Enclosure, Coolnatullagh, Co. Clare
Co. Clare |
Enclosures
On a gently south-east-facing slope at Coolnatullagh in County Clare, two small stone enclosures sit quietly in the landscape, their official designation lagging some distance behind their actual nature.
For years they appeared in national records simply as an "Enclosure", a catch-all category that often signals something ancient and archaeologically significant. When someone looked more closely in 1997, the reality turned out to be rather more modest, and in its own way more interesting: a pair of animal pens, roughly subrectangular in shape, measuring approximately fifteen and eighteen metres across, each defined by a single course of well-built drystone walling.

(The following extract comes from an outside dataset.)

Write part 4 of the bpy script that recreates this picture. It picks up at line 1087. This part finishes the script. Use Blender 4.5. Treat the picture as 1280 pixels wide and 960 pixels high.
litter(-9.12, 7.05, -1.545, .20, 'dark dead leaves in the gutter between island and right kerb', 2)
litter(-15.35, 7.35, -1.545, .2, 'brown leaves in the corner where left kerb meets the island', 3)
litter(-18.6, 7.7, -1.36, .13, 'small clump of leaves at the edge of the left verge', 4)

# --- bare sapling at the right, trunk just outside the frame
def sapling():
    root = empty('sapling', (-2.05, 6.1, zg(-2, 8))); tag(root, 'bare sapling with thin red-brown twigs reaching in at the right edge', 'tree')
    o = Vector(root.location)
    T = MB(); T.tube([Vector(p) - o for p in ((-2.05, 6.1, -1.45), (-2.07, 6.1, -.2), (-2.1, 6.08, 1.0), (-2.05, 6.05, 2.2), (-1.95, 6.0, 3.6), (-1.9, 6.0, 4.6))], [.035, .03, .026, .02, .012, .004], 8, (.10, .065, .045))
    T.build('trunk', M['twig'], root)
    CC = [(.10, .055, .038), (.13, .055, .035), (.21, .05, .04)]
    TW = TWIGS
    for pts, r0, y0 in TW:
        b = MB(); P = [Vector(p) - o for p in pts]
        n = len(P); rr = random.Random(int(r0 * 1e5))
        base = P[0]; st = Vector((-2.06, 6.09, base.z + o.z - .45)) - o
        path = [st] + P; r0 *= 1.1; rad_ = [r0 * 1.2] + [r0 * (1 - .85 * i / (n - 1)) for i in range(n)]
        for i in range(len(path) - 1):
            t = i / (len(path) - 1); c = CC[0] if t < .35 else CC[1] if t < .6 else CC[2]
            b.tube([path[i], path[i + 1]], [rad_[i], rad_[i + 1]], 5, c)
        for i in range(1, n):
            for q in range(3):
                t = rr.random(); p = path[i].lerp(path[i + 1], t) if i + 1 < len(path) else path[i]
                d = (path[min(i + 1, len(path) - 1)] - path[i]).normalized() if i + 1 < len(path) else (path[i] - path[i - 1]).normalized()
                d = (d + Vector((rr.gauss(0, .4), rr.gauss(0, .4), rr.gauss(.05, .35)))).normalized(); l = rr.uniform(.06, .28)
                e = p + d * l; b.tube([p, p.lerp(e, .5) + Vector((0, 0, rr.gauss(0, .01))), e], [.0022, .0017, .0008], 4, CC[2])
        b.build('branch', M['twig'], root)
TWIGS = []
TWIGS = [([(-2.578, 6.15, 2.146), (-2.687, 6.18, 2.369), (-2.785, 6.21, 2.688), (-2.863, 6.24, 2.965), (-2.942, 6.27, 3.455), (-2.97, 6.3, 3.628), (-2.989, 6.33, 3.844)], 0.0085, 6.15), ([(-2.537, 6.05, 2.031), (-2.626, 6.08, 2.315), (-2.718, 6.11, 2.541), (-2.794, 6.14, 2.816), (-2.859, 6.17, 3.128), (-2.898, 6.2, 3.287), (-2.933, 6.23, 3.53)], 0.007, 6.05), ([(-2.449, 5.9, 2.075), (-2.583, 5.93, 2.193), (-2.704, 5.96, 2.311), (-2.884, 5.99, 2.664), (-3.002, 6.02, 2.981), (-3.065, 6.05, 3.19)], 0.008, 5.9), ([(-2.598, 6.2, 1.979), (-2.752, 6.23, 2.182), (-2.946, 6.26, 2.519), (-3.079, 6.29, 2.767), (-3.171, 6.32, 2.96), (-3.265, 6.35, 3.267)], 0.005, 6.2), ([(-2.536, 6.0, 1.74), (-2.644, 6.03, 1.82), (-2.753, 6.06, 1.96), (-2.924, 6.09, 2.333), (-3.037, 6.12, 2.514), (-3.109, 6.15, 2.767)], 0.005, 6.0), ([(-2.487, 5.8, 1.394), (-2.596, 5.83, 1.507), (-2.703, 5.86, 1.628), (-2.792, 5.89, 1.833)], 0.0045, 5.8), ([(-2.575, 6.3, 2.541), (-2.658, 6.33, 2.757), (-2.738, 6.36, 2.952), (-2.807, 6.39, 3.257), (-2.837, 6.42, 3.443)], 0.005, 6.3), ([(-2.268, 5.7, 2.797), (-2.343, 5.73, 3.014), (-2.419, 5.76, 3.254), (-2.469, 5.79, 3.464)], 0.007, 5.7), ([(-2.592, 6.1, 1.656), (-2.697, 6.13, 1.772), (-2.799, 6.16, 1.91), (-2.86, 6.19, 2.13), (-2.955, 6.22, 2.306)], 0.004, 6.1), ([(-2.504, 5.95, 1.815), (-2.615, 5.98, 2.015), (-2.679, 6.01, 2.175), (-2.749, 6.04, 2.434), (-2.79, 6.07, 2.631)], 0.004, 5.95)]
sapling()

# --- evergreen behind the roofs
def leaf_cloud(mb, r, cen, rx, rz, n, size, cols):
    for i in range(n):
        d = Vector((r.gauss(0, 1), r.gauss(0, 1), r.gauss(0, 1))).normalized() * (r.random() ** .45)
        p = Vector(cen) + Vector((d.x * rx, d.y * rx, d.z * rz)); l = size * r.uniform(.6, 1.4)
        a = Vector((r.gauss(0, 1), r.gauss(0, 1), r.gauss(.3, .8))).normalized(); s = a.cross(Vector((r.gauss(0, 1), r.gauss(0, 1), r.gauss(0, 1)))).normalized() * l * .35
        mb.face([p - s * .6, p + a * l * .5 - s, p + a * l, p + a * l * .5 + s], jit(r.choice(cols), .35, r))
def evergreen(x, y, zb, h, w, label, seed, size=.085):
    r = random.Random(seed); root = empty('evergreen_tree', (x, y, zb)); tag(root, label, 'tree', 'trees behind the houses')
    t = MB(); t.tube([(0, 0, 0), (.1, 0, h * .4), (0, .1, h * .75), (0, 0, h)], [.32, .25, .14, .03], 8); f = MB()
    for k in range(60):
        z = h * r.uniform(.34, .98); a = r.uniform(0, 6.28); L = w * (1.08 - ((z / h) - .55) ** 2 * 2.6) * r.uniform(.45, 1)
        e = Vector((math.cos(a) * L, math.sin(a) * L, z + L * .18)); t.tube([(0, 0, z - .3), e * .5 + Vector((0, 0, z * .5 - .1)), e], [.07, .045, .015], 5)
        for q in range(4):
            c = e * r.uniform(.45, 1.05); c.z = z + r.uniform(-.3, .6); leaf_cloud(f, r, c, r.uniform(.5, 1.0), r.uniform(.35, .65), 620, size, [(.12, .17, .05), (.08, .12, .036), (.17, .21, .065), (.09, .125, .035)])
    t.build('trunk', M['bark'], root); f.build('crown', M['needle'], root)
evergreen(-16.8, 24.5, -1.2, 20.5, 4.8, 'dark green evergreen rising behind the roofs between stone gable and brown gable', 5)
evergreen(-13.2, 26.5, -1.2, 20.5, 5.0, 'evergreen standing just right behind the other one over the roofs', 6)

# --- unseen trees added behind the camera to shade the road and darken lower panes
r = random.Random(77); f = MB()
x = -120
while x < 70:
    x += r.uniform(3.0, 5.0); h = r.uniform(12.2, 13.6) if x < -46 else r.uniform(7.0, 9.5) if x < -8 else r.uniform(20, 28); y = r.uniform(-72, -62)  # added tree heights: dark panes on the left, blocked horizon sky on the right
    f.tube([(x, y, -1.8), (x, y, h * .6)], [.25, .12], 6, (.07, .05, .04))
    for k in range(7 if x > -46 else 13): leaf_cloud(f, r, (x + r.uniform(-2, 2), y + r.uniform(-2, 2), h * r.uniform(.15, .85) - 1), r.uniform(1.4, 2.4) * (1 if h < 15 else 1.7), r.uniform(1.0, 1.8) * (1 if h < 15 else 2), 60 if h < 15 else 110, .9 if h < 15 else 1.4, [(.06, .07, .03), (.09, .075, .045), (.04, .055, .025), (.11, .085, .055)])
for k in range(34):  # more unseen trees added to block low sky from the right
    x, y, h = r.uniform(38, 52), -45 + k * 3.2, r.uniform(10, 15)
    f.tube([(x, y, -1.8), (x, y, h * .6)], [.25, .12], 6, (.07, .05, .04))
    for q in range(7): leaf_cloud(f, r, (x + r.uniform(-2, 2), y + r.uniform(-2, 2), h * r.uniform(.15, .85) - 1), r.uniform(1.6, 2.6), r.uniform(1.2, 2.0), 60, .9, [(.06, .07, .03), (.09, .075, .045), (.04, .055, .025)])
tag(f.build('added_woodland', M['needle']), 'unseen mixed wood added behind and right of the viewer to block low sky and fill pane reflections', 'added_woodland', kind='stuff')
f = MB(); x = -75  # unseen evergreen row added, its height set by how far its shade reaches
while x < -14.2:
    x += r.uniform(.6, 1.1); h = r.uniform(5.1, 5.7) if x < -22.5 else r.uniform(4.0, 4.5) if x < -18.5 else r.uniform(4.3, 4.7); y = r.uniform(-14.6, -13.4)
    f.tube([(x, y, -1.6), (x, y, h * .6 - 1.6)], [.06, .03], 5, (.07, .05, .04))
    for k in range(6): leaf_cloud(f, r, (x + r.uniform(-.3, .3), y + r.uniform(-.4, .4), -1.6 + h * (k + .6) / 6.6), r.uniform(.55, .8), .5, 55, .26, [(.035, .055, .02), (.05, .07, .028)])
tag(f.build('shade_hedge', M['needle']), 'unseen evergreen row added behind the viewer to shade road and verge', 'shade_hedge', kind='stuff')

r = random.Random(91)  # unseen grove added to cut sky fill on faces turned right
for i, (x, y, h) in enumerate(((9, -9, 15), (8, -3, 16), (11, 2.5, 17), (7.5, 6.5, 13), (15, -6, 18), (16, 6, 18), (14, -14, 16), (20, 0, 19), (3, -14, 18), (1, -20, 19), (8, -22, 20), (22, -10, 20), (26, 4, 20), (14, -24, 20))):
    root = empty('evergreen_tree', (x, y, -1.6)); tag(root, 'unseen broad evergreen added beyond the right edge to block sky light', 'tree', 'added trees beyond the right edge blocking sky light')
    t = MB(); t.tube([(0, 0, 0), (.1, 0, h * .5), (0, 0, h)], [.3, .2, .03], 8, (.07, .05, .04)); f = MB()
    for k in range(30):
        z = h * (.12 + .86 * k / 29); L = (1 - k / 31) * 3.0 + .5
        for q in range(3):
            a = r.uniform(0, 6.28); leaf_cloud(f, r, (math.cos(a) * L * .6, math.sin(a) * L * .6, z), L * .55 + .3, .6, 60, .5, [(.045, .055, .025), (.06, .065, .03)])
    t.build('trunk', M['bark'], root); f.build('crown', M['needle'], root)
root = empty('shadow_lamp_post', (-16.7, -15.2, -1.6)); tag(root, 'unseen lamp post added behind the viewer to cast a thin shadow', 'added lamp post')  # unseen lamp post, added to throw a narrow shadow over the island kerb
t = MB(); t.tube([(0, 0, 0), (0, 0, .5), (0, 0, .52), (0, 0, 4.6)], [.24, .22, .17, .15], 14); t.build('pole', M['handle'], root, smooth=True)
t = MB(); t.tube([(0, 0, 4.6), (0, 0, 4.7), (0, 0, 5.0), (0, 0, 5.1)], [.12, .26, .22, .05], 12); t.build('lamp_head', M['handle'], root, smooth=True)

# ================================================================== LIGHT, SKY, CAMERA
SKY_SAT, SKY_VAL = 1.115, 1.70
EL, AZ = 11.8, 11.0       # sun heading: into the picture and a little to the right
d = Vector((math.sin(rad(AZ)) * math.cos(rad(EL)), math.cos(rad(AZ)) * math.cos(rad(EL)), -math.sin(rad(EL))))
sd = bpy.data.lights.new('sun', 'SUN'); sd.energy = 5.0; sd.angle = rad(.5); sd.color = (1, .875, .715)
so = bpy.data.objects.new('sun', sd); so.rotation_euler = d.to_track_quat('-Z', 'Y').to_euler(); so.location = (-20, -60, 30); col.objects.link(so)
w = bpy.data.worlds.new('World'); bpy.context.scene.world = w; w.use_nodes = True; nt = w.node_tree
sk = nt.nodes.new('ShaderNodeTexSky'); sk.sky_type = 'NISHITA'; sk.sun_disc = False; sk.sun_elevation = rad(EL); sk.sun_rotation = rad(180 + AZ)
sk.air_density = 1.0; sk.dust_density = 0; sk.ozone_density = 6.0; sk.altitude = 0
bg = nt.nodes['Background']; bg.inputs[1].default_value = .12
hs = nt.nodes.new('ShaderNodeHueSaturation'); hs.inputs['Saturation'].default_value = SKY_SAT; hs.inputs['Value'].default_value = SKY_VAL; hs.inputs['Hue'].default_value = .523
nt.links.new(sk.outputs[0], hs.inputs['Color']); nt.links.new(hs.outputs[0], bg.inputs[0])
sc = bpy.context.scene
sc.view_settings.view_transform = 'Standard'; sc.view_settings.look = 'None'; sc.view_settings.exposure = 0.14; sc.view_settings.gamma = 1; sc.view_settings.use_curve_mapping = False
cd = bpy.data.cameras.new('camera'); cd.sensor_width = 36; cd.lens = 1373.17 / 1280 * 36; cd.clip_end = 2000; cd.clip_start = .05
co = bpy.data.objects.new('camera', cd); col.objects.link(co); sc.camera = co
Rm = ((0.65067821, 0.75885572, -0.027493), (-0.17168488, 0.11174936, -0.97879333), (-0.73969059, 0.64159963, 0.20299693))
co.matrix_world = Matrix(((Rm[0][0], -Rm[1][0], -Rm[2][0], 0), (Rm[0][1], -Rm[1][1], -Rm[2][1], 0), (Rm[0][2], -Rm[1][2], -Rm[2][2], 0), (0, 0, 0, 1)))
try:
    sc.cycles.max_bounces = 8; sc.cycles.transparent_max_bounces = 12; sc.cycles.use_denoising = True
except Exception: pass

Drystone construction, which uses no mortar and relies entirely on the careful selection and placement of stone, has been a feature of the Irish rural landscape for centuries, and enclosures of this kind were a practical element of everyday farming life. What makes this site worth noting is the gap between its recorded identity and its physical reality. Listed as an enclosure in the Sites and Monuments Record in 1992 and again in the Record of Monuments and Places in 1996, it was only on field inspection five years after that first listing that the two pens were properly identified for what they are. The phrase "well-built" in the field description is telling; these were not hurriedly thrown together but constructed with the kind of care that suggests they were meant to last and to function reliably, likely for containing livestock on ground that slopes just enough to make management of animals a practical consideration.